Semi-explicit solutions to the water-wave dispersion relation and their role in the nonlinear Hamiltonian coupled-mode theory

TL;DR

This paper introduces semi-explicit, highly accurate root-finding formulas for the water-wave dispersion relation, significantly improving the efficiency and robustness of the Hamiltonian coupled-mode theory in modeling fully nonlinear water waves over complex bathymetry.

Contribution

The paper develops new semi-explicit root-finding formulas for the water-wave dispersion relation, enhancing the computational efficiency of the HCMT for nonlinear water-wave problems.

Findings

Explicit formulas support rapid root calculation with high accuracy.

Three iterations suffice for machine-precision roots in demanding cases.

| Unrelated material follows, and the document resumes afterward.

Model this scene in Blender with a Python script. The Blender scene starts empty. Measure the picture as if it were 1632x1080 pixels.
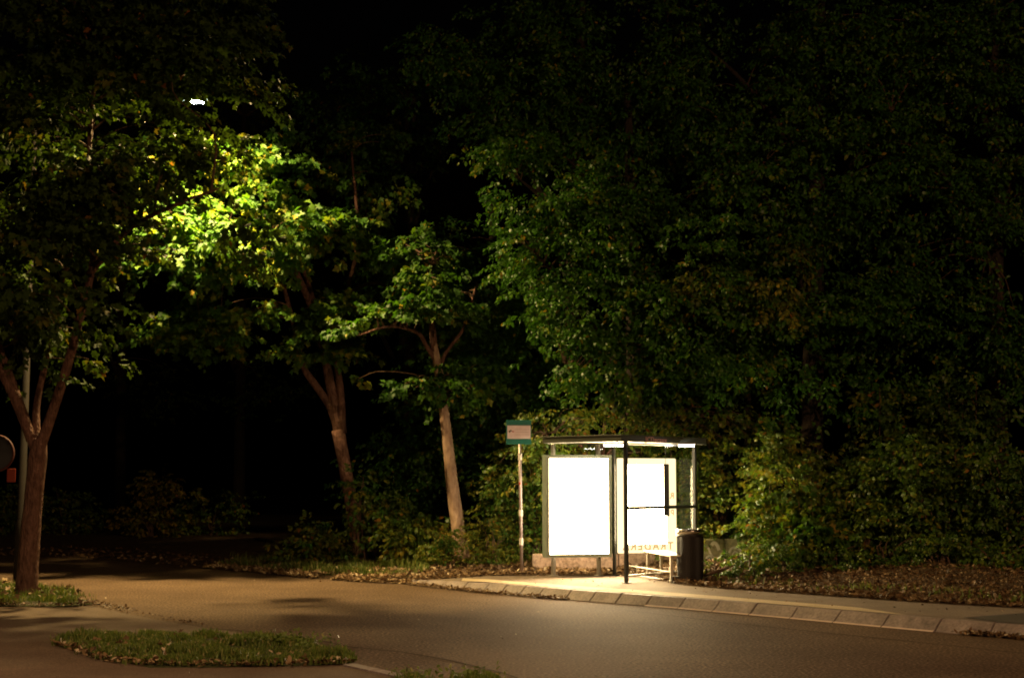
import bpy, bmesh, math, random
import numpy as np
from mathutils import Vector, Matrix, noise

random.seed(7)
rng = np.random.default_rng(11)
S = bpy.context.scene
COL = S.collection

HAZE = 0
# ------------------------------------------------------------------ camera
F = 1632 * 50 / 36.0
EYE = 1.78
PITCH = math.atan((770 - 540) / F)
cp, sp = math.cos(PITCH), math.sin(PITCH)


def ray(px, py):
    u = (px - 816) / F
    v = (540 - py) / F
    return (u, cp - sp * v, sp + cp * v)


def at(px, py, z=0.0):
    """point of the horizontal plane z seen at a pixel of the photograph (1632 x 1080)"""
    r = ray(px, py)
    t = (z - EYE) / r[2]
    return Vector((r[0] * t, r[1] * t, z))


def pt(px, py, Y):
    r = ray(px, py)
    t = Y / r[1]
    return Vector((r[0] * t, Y, EYE + r[2] * t))


cam = bpy.data.cameras.new('camera')
cam.lens = 50
cam.sensor_width = 36
cam.clip_start = 0.1
cam.clip_end = 600
co = bpy.data.objects.new('camera', cam)
co.location = (0, 0, EYE)
co.rotation_euler = (math.pi / 2 + PITCH, 0, 0)
COL.objects.link(co)
S.camera = co


# ------------------------------------------------------------------ materials
def new_mat(name):
    m = bpy.data.materials.new(name)
    m.use_nodes = True
    nt = m.node_tree
    for n in list(nt.nodes):
        nt.nodes.remove(n)
    out = nt.nodes.new('ShaderNodeOutputMaterial')
    return m, nt, out


def N(nt, kind, **kw):
    n = nt.nodes.new(kind)
    for k, v in kw.items():
        if k in n.inputs:
            n.inputs[k].default_value = v
        else:
            setattr(n, k, v)
    return n


def ramp(nt, stops, interp='LINEAR'):
    r = nt.nodes.new('ShaderNodeValToRGB')
    r.color_ramp.interpolation = interp
    els = r.color_ramp.elements
    while len(els) < len(stops):
        els.new(0.5)
    for e, (p, c) in zip(els, stops):
        e.position = p
        e.color = (c[0], c[1], c[2], 1)
    return r


def rough_mat(name, stops, scale=6, rough=0.85, bump=0.3, bscale=60, detail=6, spec=0.3, metal=0.0, speck=None, bdist=0.01):
    m, nt, out = new_mat(name)
    tc = N(nt, 'ShaderNodeTexCoord')
    n1 = N(nt, 'ShaderNodeTexNoise', Scale=scale, Detail=detail, Roughness=0.65)
    nt.links.new(tc.outputs['Object'], n1.inputs['Vector'])
    r = ramp(nt, stops)
    nt.links.new(n1.outputs['Fac'], r.inputs['Fac'])
    b = N(nt, 'ShaderNodeBsdfPrincipled', Roughness=rough, Metallic=metal)
    b.inputs['Specular IOR Level'].default_value = spec
    col = r.outputs['Color']
    if speck:
        n3 = N(nt, 'ShaderNodeTexNoise', Scale=speck[0], Detail=2.0)
        nt.links.new(tc.outputs['Object'], n3.inputs['Vector'])
        r3 = ramp(nt, [(0.3, (speck[1],) * 3), (0.5, (1, 1, 1)), (0.72, (speck[2],) * 3)])
        nt.links.new(n3.outputs['Fac'], r3.inputs['Fac'])
        mx = N(nt, 'ShaderNodeMix', data_type='RGBA', blend_type='MULTIPLY')
        mx.inputs['Factor'].default_value = 1
        nt.links.new(col, mx.inputs['A'])
        nt.links.new(r3.outputs['Color'], mx.inputs['B'])
        col = mx.outputs['Result']
    nt.links.new(col, b.inputs['Base Color'])
    n2 = N(nt, 'ShaderNodeTexNoise', Scale=bscale, Detail=4.0)
    nt.links.new(tc.outputs['Object'], n2.inputs['Vector'])
    bp = N(nt, 'ShaderNodeBump', Strength=bump, Distance=bdist)
    nt.links.new(n2.outputs['Fac'], bp.inputs['Height'])
    nt.links.new(bp.outputs['Normal'], b.inputs['Normal'])
    nt.links.new(b.outputs['BSDF'], out.inputs['Surface'])
    return m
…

The approach improves the efficiency and robustness of nonlinear water-wave simulations.

Abstract

The Hamiltonian coupled-mode theory (HCMT), recently derived by Athanassoulis and Papoutsellis [1], provides an efficient new approach for solving fully nonlinear water-wave problems over arbitrary bathymetry. In HCMT, heavy use is made of the roots of a local, water-wave dispersion relation with varying parameter, which have to be calculated at every horizontal position and every time instant. Thus, fast and accurate calculation of these roots, valid for all possible values of the varying parameter, are of fundamental importance. In this paper, new, semi-explicit and highly accurate root-finding formulae are derived, especially for the roots corresponding to evanescent modes. The derivation is based on the successive application of a Picard-type iteration and the Householder's root finding method. Explicit approximate formulae of very good accuracy are obtained, which are adequate to support HCMT for many types of applications. In most demanding cases, e.g. very steep, deep-water waves, machine-accurate determination of the required roots is achieved by no more than three iterations, using the explicit forms as initial values. Exploiting this root-finding procedure in the HCMT, results in an efficient, numerical solver able to treat fully nonlinear water waves over arbitrary bathymetry. Applications to demanding nonlinear problems demonstrate the efficiency and the robustness of the present approach.